Work to do: Search the records below for the word "scene". Pull out each line that has it.

Data extract:
⁂
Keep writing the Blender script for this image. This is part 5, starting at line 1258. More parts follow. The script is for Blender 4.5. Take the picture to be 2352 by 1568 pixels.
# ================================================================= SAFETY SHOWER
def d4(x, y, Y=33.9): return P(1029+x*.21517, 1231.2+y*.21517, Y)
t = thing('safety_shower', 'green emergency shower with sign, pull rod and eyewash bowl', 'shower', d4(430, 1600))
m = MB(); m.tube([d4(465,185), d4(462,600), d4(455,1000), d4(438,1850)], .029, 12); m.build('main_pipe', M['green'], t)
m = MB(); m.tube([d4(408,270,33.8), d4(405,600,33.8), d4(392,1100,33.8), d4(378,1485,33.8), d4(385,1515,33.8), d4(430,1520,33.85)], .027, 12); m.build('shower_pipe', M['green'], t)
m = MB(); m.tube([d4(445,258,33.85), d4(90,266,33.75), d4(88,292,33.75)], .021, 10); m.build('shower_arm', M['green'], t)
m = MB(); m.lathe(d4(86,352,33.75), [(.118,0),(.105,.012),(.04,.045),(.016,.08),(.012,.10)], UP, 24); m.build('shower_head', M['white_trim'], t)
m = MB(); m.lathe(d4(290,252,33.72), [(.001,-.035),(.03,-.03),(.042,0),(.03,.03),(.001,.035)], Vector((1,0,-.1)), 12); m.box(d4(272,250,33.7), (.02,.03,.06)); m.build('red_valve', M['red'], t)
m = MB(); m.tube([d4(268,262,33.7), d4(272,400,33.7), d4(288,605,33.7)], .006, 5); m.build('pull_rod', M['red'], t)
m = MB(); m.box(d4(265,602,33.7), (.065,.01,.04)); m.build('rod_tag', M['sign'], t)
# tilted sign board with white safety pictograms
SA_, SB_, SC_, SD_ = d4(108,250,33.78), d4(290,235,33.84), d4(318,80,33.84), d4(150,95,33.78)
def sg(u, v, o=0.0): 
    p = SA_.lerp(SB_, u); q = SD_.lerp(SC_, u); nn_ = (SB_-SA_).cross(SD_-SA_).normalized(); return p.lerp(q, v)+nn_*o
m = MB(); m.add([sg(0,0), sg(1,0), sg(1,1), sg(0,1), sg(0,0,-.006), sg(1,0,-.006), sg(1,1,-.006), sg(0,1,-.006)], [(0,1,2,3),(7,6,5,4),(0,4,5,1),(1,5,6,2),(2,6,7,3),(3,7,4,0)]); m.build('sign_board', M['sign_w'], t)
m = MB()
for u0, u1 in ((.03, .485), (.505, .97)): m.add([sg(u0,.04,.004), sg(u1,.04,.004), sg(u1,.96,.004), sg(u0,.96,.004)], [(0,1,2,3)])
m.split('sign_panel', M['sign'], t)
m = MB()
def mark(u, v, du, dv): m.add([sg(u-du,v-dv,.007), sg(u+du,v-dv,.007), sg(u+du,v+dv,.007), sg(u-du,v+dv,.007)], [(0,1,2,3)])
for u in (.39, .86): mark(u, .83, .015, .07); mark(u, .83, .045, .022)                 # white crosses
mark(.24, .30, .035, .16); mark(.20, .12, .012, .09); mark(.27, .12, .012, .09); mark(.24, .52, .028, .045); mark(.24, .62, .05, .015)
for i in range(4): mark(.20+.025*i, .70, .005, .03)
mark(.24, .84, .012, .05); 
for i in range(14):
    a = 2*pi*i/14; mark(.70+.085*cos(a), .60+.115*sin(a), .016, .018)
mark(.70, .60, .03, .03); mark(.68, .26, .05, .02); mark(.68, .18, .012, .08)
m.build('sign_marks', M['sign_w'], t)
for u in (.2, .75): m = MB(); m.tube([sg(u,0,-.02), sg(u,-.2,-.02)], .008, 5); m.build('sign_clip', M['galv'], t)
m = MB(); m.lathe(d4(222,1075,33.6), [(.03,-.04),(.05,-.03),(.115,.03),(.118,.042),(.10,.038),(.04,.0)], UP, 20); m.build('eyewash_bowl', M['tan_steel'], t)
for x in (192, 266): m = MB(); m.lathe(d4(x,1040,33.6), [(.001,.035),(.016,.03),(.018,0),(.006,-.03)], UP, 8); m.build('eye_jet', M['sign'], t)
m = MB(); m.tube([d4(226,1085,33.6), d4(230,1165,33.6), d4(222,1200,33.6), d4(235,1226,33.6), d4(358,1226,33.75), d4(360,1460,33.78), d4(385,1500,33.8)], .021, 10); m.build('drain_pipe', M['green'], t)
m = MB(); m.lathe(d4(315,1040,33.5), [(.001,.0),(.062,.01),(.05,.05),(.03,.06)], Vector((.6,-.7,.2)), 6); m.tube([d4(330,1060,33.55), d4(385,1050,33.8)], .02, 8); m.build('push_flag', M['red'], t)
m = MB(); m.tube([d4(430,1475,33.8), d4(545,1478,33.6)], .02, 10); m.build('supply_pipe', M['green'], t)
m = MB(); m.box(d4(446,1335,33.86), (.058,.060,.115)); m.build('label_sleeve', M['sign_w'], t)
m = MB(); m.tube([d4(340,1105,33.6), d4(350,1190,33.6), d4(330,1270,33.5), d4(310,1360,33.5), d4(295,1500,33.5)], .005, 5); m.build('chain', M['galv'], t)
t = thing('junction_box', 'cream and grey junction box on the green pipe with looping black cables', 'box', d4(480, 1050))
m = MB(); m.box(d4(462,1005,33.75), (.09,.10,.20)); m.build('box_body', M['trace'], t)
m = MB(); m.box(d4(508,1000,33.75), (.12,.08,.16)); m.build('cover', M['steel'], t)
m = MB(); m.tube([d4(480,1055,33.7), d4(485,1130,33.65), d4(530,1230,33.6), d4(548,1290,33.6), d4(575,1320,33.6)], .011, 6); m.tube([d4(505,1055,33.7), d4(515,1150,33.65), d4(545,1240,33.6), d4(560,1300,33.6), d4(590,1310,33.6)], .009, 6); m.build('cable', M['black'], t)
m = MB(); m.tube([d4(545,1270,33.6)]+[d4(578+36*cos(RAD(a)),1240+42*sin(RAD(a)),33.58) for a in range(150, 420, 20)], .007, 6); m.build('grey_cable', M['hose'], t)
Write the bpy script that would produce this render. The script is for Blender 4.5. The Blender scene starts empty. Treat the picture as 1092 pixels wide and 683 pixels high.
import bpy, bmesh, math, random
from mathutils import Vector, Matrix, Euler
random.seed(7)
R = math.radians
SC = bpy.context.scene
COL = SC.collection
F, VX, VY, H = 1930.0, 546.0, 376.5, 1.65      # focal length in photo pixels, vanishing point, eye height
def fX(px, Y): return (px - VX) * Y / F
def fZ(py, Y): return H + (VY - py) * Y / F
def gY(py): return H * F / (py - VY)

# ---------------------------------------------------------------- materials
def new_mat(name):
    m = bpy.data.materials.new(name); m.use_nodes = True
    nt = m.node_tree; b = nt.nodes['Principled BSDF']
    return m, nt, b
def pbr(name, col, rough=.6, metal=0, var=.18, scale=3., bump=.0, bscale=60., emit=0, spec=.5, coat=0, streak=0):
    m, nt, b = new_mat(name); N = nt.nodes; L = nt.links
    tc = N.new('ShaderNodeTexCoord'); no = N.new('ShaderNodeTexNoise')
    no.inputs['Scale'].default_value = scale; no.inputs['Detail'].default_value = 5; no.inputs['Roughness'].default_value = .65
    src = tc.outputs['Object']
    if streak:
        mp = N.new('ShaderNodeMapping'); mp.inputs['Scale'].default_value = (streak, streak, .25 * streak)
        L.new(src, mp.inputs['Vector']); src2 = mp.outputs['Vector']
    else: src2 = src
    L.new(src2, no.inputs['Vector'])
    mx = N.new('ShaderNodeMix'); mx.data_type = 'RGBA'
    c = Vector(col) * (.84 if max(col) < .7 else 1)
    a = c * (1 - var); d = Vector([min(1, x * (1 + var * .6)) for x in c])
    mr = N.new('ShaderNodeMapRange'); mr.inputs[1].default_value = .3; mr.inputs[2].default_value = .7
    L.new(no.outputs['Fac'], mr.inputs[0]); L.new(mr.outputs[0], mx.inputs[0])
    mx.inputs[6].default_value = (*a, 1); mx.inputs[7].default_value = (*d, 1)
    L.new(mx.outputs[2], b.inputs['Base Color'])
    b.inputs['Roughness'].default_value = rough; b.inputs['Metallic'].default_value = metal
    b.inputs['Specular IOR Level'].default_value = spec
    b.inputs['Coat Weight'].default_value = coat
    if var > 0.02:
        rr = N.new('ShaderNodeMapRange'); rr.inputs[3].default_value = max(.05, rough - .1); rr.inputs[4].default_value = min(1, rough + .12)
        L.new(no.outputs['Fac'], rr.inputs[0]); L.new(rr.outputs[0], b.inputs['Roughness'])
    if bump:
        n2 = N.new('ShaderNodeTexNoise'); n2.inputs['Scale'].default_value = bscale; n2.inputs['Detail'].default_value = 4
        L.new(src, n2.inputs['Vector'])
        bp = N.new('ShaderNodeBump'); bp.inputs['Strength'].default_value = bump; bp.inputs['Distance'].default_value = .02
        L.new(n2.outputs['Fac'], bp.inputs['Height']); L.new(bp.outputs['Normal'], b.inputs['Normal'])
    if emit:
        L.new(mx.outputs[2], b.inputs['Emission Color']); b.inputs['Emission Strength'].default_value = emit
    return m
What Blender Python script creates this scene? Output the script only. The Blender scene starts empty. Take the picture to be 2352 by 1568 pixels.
⁂
Task response:
Write the bpy script that would produce this render. The script is for Blender 4.5. The Blender scene starts empty. Treat the picture as 1092 pixels wide and 683 pixels high.
SC = bpy.context.scene
What Blender Python script creates this scene? Output the script only. The Blender scene starts empty. Take the picture to be 2352 by 1568 pixels.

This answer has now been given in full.